## Work instructions
Copy the lines of the data below exactly, starting at the first and stopping after the line that contains "col=scene.collection"; include no pictures.

## Data shown

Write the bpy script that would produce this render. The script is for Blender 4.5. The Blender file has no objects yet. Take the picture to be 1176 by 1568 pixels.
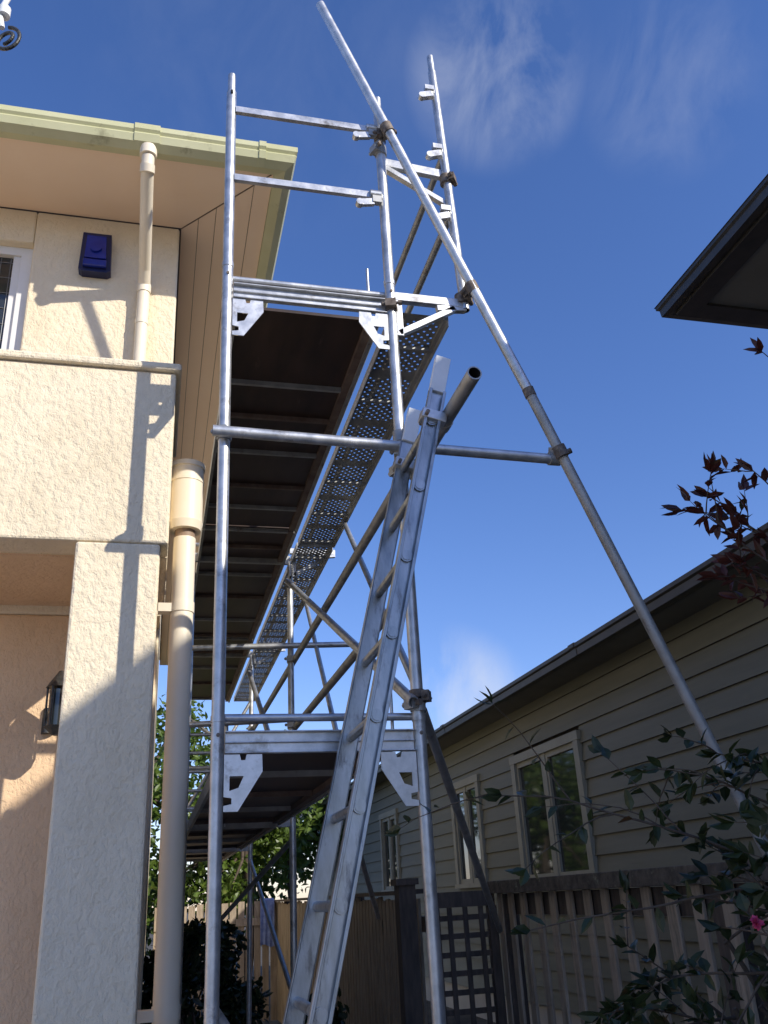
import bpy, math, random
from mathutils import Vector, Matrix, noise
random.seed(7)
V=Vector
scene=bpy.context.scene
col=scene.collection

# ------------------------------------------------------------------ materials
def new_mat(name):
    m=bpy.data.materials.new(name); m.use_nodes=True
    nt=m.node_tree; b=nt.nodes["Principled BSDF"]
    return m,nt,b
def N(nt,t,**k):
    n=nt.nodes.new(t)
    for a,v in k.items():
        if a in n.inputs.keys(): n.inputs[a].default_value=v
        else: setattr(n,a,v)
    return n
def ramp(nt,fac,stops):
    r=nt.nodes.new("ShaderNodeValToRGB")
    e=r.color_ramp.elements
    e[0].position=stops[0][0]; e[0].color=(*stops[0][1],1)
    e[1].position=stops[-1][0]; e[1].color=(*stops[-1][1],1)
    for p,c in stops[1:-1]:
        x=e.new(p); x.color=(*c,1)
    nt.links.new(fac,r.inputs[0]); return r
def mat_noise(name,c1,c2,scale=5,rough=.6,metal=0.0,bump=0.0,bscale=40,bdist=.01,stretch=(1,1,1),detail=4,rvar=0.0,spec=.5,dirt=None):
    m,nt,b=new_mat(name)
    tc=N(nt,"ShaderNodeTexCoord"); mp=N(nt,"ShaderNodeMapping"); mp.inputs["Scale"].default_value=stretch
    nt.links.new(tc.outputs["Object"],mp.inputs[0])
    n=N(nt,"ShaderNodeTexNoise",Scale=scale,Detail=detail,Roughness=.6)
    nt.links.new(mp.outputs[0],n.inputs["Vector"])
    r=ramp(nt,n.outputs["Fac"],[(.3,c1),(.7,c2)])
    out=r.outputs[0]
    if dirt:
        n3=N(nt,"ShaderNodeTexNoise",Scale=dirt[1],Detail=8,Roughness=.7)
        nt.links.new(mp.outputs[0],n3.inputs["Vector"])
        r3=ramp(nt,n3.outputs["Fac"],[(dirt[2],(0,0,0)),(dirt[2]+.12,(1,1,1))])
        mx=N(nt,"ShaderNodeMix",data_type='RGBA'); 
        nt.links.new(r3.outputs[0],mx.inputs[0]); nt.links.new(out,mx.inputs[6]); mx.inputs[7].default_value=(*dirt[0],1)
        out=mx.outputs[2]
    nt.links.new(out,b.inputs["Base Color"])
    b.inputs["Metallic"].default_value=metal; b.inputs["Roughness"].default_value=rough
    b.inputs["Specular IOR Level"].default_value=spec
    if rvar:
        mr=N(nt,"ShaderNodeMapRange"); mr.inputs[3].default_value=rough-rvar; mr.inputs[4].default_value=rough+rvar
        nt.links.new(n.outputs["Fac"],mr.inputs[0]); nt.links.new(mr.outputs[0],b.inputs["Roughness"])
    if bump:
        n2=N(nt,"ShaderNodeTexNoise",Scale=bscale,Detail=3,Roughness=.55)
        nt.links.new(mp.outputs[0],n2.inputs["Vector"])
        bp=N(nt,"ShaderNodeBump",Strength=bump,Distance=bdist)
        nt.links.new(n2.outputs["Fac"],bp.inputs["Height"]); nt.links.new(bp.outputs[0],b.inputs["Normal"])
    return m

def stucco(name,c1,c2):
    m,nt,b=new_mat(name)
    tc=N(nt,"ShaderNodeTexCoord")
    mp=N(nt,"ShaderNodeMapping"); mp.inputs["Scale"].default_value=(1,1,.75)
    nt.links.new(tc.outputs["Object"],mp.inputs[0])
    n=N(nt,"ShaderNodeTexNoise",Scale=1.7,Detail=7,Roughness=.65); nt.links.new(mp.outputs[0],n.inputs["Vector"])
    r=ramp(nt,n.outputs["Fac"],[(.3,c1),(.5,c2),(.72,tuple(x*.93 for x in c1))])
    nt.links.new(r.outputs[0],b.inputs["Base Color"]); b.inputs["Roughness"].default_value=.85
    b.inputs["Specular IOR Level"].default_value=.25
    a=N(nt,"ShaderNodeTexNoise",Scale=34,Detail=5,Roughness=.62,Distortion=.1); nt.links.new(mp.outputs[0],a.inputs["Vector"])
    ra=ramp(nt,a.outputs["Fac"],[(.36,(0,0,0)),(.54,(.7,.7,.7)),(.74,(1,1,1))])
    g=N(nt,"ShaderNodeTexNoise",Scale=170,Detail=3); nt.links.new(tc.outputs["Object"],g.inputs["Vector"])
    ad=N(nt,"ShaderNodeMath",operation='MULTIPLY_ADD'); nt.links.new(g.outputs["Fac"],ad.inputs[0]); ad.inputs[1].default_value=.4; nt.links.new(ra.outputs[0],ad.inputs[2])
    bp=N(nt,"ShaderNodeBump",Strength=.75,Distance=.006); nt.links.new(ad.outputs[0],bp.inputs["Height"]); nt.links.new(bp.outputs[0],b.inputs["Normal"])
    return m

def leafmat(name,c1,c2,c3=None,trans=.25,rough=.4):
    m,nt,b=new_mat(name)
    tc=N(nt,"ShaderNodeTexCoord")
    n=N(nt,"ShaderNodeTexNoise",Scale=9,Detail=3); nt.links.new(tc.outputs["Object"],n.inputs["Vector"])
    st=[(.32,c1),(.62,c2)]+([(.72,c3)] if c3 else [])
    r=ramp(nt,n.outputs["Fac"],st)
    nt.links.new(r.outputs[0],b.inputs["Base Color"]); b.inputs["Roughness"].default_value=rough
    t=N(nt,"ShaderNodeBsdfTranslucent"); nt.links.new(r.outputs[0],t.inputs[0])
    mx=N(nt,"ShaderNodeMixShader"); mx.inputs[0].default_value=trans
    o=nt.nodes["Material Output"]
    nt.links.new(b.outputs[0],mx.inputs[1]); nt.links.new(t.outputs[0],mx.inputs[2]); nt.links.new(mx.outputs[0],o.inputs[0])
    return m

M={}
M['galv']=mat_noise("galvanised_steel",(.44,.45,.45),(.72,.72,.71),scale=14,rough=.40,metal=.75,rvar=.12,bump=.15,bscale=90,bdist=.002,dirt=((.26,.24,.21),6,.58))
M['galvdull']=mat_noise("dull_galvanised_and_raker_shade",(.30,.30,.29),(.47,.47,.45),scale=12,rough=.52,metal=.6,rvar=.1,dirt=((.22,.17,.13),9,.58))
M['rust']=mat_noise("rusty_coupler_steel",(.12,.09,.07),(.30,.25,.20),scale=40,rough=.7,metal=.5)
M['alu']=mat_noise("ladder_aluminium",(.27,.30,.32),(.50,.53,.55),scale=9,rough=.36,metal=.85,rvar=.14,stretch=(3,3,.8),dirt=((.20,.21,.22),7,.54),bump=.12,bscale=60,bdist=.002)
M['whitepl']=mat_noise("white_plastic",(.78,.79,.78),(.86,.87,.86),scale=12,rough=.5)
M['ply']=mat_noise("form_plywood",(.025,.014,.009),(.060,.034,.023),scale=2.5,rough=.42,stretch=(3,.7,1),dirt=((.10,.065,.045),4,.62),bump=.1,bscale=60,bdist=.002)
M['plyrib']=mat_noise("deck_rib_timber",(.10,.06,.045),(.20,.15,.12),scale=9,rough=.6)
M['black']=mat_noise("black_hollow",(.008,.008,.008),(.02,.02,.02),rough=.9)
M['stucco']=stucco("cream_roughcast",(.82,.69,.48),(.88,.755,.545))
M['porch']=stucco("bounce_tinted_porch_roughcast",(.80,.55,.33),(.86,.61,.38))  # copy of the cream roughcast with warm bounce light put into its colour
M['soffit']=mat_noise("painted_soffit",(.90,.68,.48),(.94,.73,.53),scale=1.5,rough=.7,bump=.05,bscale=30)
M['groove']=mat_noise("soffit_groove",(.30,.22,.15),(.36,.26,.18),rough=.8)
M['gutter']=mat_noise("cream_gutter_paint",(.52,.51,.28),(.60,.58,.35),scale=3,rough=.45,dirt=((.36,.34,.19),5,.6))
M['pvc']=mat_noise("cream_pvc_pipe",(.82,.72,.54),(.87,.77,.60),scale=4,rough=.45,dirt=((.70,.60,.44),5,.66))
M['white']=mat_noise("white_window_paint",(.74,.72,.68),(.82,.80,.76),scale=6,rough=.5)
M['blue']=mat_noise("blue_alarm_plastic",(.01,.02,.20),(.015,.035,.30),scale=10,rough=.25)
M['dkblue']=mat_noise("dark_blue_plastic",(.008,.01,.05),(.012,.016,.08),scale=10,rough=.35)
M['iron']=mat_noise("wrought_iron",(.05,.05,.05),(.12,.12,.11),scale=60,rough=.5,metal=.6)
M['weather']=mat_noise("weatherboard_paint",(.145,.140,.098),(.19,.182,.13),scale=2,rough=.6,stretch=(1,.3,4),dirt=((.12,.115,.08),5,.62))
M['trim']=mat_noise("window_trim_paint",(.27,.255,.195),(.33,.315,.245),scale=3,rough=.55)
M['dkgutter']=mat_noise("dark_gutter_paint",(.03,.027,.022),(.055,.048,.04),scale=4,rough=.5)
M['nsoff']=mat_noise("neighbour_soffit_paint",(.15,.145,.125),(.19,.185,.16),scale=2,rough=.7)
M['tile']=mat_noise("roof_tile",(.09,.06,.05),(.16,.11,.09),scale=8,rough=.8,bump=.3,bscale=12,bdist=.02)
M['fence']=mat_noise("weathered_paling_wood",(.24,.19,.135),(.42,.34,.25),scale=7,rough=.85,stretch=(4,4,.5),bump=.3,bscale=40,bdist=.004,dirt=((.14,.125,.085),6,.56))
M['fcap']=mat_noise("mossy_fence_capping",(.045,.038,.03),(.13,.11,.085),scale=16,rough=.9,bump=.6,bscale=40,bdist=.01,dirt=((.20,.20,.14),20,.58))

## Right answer
Write the bpy script that would produce this render. The script is for Blender 4.5. The Blender file has no objects yet. Take the picture to be 1176 by 1568 pixels.
import bpy, math, random
from mathutils import Vector, Matrix, noise
random.seed(7)
V=Vector
scene=bpy.context.scene
col=scene.collection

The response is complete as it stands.